### Stated exercise
For this exercise, write out exactly, and only, the lines running from the line that contains "What Blender Python" through the line that contains "COL = SC.collection".

### Data excerpts
· · · · · · ·

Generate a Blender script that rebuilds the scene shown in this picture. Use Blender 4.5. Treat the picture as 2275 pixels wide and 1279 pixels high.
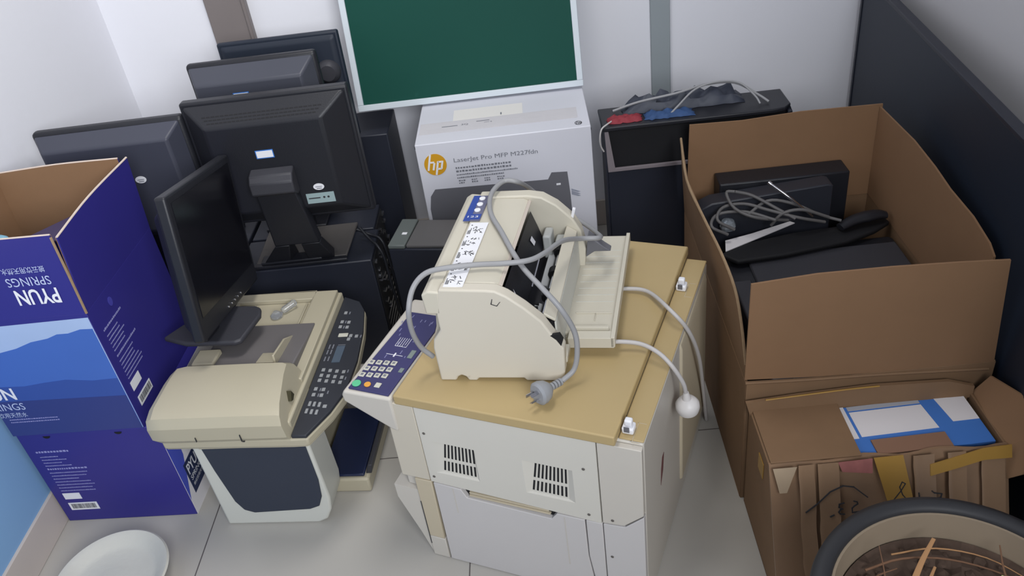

· · · · · · ·

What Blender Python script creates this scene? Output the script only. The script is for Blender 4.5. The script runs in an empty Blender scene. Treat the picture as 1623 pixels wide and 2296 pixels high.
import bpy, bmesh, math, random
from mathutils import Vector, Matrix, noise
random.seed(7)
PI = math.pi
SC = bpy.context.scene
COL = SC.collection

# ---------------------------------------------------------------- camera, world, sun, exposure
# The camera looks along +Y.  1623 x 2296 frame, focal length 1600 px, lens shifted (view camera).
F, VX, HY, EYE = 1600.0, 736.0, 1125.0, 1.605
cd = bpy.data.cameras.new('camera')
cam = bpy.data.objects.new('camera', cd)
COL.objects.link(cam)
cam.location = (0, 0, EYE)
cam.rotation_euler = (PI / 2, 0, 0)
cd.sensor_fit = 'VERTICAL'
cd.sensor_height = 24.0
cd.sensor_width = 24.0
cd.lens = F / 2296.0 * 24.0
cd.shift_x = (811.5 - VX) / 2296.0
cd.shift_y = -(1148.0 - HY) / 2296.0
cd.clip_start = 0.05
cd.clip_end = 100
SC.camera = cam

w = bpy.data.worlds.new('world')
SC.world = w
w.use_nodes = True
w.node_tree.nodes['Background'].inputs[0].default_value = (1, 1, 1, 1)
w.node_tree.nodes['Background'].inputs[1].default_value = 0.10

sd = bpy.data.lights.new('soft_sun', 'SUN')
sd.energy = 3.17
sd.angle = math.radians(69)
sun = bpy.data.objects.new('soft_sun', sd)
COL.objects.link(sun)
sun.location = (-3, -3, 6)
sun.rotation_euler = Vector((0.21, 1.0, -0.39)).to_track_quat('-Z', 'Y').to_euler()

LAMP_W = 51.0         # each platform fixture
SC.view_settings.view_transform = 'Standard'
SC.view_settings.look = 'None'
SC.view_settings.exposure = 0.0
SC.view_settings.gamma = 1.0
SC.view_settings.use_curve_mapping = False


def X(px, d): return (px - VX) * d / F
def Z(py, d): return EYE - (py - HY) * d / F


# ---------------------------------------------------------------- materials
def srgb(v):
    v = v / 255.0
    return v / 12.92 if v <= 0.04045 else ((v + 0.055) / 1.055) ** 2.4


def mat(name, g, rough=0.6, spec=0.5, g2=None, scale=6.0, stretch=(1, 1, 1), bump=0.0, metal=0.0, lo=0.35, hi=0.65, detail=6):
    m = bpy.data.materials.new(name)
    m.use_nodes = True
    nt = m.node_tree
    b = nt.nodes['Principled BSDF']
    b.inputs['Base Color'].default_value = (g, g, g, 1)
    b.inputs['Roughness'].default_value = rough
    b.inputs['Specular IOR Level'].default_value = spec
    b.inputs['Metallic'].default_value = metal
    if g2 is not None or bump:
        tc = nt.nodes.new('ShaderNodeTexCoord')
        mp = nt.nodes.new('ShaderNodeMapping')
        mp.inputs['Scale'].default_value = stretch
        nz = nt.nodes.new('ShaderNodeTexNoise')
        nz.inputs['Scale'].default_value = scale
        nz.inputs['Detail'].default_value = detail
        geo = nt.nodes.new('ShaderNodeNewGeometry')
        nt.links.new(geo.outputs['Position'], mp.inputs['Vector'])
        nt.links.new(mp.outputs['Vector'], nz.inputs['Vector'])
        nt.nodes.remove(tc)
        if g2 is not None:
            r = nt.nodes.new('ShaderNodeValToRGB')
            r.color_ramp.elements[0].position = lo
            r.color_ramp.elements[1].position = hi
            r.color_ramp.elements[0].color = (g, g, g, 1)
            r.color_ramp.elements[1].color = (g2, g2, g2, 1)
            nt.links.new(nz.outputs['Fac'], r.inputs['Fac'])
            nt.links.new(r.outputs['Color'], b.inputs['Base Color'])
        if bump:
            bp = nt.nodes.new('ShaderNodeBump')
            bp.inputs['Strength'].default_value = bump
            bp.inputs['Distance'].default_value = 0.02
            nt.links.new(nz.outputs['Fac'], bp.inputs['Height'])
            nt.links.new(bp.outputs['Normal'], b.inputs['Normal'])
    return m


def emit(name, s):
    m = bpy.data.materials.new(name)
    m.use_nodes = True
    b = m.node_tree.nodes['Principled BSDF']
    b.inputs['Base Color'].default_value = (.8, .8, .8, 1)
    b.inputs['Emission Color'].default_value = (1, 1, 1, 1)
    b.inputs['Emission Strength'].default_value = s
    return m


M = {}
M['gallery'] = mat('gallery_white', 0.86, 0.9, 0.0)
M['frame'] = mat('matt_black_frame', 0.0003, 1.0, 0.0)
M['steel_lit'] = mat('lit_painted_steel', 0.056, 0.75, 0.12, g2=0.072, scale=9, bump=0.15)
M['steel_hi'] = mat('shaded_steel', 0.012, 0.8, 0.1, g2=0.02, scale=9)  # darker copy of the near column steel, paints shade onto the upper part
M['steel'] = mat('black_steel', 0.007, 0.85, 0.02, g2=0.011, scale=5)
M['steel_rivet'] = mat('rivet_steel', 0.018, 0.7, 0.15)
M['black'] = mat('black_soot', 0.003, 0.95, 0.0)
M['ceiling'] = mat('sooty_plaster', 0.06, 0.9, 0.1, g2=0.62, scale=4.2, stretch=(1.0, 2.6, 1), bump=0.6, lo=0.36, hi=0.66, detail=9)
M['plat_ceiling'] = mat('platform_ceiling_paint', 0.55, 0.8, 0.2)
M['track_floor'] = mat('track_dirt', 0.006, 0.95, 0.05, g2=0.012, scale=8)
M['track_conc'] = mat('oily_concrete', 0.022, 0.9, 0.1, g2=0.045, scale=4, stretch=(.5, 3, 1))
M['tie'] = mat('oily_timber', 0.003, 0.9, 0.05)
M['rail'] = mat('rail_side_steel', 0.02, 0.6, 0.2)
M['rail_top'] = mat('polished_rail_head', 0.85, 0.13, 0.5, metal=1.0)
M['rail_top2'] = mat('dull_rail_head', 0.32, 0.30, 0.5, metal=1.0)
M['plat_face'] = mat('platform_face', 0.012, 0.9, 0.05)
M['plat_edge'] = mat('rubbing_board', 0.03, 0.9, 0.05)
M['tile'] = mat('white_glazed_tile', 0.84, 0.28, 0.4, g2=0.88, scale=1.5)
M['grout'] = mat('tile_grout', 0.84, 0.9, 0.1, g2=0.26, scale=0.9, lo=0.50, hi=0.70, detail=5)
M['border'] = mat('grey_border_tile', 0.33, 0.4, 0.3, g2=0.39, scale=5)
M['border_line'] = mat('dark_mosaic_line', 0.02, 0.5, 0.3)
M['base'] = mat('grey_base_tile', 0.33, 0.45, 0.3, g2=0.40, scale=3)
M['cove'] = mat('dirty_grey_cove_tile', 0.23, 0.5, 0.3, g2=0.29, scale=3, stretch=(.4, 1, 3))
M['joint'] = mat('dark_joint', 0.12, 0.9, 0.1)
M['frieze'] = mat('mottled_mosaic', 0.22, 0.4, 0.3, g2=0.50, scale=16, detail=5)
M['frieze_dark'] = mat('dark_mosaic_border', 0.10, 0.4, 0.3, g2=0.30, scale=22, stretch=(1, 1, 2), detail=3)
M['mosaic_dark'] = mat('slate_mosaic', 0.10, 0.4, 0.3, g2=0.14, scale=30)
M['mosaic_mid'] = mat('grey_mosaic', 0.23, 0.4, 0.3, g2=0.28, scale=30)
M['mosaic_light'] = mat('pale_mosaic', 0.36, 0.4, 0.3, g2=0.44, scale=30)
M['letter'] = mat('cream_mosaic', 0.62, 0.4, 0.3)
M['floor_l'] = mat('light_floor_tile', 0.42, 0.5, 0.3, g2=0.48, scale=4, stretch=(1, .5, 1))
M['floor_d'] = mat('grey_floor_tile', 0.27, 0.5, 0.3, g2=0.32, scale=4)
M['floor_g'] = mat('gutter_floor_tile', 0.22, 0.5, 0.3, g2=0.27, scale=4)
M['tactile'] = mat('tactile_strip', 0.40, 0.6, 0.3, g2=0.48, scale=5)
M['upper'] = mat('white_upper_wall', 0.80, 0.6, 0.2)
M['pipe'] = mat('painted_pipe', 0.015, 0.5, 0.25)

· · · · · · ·

### Final result
What Blender Python script creates this scene? Output the script only. The script is for Blender 4.5. The script runs in an empty Blender scene. Treat the picture as 1623 pixels wide and 2296 pixels high.
import bpy, bmesh, math, random
from mathutils import Vector, Matrix, noise
random.seed(7)
PI = math.pi
SC = bpy.context.scene
COL = SC.collection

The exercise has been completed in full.